Each line that follows should be printed again exactly as it stands.

**Dataset extract:**
* Begin *

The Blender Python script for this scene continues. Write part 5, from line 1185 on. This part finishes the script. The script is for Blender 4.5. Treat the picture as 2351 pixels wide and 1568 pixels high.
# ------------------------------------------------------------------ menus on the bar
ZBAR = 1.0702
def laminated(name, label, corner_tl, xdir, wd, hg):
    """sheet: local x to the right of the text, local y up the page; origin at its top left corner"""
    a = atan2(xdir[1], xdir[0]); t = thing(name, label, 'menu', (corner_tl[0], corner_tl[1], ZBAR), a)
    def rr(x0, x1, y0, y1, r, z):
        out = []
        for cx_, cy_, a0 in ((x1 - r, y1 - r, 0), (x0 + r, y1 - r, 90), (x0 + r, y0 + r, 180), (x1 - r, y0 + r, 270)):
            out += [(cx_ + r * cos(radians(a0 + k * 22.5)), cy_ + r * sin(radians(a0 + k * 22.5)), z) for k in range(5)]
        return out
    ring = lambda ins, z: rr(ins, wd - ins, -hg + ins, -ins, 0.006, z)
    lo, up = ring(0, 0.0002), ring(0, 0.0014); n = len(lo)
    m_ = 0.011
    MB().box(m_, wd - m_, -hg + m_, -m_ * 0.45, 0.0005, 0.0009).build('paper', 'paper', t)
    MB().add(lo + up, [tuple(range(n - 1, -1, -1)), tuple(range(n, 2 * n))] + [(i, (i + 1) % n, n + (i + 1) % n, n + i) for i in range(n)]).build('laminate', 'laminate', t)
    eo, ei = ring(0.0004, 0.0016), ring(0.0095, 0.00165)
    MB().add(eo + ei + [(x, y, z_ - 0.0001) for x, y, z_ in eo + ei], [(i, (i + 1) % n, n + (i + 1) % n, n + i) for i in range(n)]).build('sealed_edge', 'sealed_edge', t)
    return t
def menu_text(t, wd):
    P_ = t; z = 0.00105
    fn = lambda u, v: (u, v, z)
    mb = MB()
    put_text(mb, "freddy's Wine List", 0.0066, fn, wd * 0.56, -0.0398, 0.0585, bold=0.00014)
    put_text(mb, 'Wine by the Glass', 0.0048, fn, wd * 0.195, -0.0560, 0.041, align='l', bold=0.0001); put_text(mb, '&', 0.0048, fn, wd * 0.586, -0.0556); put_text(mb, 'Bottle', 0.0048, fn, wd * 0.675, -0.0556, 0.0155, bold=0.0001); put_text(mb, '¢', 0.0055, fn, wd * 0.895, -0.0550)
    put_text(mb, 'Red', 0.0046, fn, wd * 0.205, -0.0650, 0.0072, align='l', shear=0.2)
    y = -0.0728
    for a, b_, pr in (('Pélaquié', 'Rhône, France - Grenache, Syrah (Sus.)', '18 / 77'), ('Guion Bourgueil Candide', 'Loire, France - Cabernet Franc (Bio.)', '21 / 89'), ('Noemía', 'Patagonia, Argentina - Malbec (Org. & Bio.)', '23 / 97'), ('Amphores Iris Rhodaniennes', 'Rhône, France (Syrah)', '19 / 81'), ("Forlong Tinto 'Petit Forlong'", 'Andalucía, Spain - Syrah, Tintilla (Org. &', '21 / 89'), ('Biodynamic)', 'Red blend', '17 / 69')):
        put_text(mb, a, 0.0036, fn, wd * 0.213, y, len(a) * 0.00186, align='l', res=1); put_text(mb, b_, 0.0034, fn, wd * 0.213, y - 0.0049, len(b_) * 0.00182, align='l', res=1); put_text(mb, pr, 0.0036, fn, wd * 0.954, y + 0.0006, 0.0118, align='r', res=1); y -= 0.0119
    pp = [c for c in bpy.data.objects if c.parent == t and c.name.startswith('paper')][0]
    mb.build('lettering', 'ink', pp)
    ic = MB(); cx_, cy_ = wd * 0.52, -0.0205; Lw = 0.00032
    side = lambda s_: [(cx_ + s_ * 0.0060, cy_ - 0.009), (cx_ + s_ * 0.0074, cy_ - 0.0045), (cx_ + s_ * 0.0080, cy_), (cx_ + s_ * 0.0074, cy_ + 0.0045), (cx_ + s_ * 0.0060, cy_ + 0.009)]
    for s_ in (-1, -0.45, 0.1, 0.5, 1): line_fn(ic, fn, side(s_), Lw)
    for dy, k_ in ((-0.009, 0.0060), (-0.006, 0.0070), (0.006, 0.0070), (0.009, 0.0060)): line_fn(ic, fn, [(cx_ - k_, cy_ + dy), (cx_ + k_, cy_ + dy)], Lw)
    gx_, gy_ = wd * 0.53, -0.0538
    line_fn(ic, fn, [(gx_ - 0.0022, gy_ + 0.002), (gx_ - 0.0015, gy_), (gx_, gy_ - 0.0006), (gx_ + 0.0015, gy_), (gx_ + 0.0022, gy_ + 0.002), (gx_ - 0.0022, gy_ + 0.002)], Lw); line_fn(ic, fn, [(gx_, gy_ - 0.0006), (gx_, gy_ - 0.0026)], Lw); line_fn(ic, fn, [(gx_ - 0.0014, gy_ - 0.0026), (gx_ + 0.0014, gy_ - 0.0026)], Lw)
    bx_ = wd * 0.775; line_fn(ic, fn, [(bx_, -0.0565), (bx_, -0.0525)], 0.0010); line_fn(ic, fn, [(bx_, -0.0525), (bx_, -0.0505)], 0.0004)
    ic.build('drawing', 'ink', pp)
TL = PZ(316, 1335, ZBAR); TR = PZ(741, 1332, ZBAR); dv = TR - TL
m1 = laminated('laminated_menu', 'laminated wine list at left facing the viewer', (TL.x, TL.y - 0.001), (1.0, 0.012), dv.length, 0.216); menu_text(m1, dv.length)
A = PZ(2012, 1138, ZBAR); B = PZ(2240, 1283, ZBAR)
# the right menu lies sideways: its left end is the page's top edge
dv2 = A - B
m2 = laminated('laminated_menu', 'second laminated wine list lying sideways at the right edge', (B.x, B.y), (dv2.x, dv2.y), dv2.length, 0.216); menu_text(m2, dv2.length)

* End *

**Result of the task:**
The Blender Python script for this scene continues. Write part 5, from line 1185 on. This part finishes the script. The script is for Blender 4.5. Treat the picture as 2351 pixels wide and 1568 pixels high.
# ------------------------------------------------------------------ menus on the bar
ZBAR = 1.0702
def laminated(name, label, corner_tl, xdir, wd, hg):
    """sheet: local x to the right of the text, local y up the page; origin at its top left corner"""
    a = atan2(xdir[1], xdir[0]); t = thing(name, label, 'menu', (corner_tl[0], corner_tl[1], ZBAR), a)
    def rr(x0, x1, y0, y1, r, z):
        out = []
        for cx_, cy_, a0 in ((x1 - r, y1 - r, 0), (x0 + r, y1 - r, 90), (x0 + r, y0 + r, 180), (x1 - r, y0 + r, 270)):
            out += [(cx_ + r * cos(radians(a0 + k * 22.5)), cy_ + r * sin(radians(a0 + k * 22.5)), z) for k in range(5)]
        return out
    ring = lambda ins, z: rr(ins, wd - ins, -hg + ins, -ins, 0.006, z)
    lo, up = ring(0, 0.0002), ring(0, 0.0014); n = len(lo)
    m_ = 0.011
    MB().box(m_, wd - m_, -hg + m_, -m_ * 0.45, 0.0005, 0.0009).build('paper', 'paper', t)
    MB().add(lo + up, [tuple(range(n - 1, -1, -1)), tuple(range(n, 2 * n))] + [(i, (i + 1) % n, n + (i + 1) % n, n + i) for i in range(n)]).build('laminate', 'laminate', t)
    eo, ei = ring(0.0004, 0.0016), ring(0.0095, 0.00165)
    MB().add(eo + ei + [(x, y, z_ - 0.0001) for x, y, z_ in eo + ei], [(i, (i + 1) % n, n + (i + 1) % n, n + i) for i in range(n)]).build('sealed_edge', 'sealed_edge', t)
    return t
def menu_text(t, wd):
    P_ = t; z = 0.00105
    fn = lambda u, v: (u, v, z)
    mb = MB()
    put_text(mb, "freddy's Wine List", 0.0066, fn, wd * 0.56, -0.0398, 0.0585, bold=0.00014)
    put_text(mb, 'Wine by the Glass', 0.0048, fn, wd * 0.195, -0.0560, 0.041, align='l', bold=0.0001); put_text(mb, '&', 0.0048, fn, wd * 0.586, -0.0556); put_text(mb, 'Bottle', 0.0048, fn, wd * 0.675, -0.0556, 0.0155, bold=0.0001); put_text(mb, '¢', 0.0055, fn, wd * 0.895, -0.0550)
    put_text(mb, 'Red', 0.0046, fn, wd * 0.205, -0.0650, 0.0072, align='l', shear=0.2)
    y = -0.0728
    for a, b_, pr in (('Pélaquié', 'Rhône, France - Grenache, Syrah (Sus.)', '18 / 77'), ('Guion Bourgueil Candide', 'Loire, France - Cabernet Franc (Bio.)', '21 / 89'), ('Noemía', 'Patagonia, Argentina - Malbec (Org. & Bio.)', '23 / 97'), ('Amphores Iris Rhodaniennes', 'Rhône, France (Syrah)', '19 / 81'), ("Forlong Tinto 'Petit Forlong'", 'Andalucía, Spain - Syrah, Tintilla (Org. &', '21 / 89'), ('Biodynamic)', 'Red blend', '17 / 69')):
        put_text(mb, a, 0.0036, fn, wd * 0.213, y, len(a) * 0.00186, align='l', res=1); put_text(mb, b_, 0.0034, fn, wd * 0.213, y - 0.0049, len(b_) * 0.00182, align='l', res=1); put_text(mb, pr, 0.0036, fn, wd * 0.954, y + 0.0006, 0.0118, align='r', res=1); y -= 0.0119
    pp = [c for c in bpy.data.objects if c.parent == t and c.name.startswith('paper')][0]
    mb.build('lettering', 'ink', pp)
    ic = MB(); cx_, cy_ = wd * 0.52, -0.0205; Lw = 0.00032
    side = lambda s_: [(cx_ + s_ * 0.0060, cy_ - 0.009), (cx_ + s_ * 0.0074, cy_ - 0.0045), (cx_ + s_ * 0.0080, cy_), (cx_ + s_ * 0.0074, cy_ + 0.0045), (cx_ + s_ * 0.0060, cy_ + 0.009)]
    for s_ in (-1, -0.45, 0.1, 0.5, 1): line_fn(ic, fn, side(s_), Lw)
    for dy, k_ in ((-0.009, 0.0060), (-0.006, 0.0070), (0.006, 0.0070), (0.009, 0.0060)): line_fn(ic, fn, [(cx_ - k_, cy_ + dy), (cx_ + k_, cy_ + dy)], Lw)
    gx_, gy_ = wd * 0.53, -0.0538
    line_fn(ic, fn, [(gx_ - 0.0022, gy_ + 0.002), (gx_ - 0.0015, gy_), (gx_, gy_ - 0.0006), (gx_ + 0.0015, gy_), (gx_ + 0.0022, gy_ + 0.002), (gx_ - 0.0022, gy_ + 0.002)], Lw); line_fn(ic, fn, [(gx_, gy_ - 0.0006), (gx_, gy_ - 0.0026)], Lw); line_fn(ic, fn, [(gx_ - 0.0014, gy_ - 0.0026), (gx_ + 0.0014, gy_ - 0.0026)], Lw)
    bx_ = wd * 0.775; line_fn(ic, fn, [(bx_, -0.0565), (bx_, -0.0525)], 0.0010); line_fn(ic, fn, [(bx_, -0.0525), (bx_, -0.0505)], 0.0004)
    ic.build('drawing', 'ink', pp)
TL = PZ(316, 1335, ZBAR); TR = PZ(741, 1332, ZBAR); dv = TR - TL
m1 = laminated('laminated_menu', 'laminated wine list at left facing the viewer', (TL.x, TL.y - 0.001), (1.0, 0.012), dv.length, 0.216); menu_text(m1, dv.length)
A = PZ(2012, 1138, ZBAR); B = PZ(2240, 1283, ZBAR)
# the right menu lies sideways: its left end is the page's top edge
dv2 = A - B
m2 = laminated('laminated_menu', 'second laminated wine list lying sideways at the right edge', (B.x, B.y), (dv2.x, dv2.y), dv2.length, 0.216); menu_text(m2, dv2.length)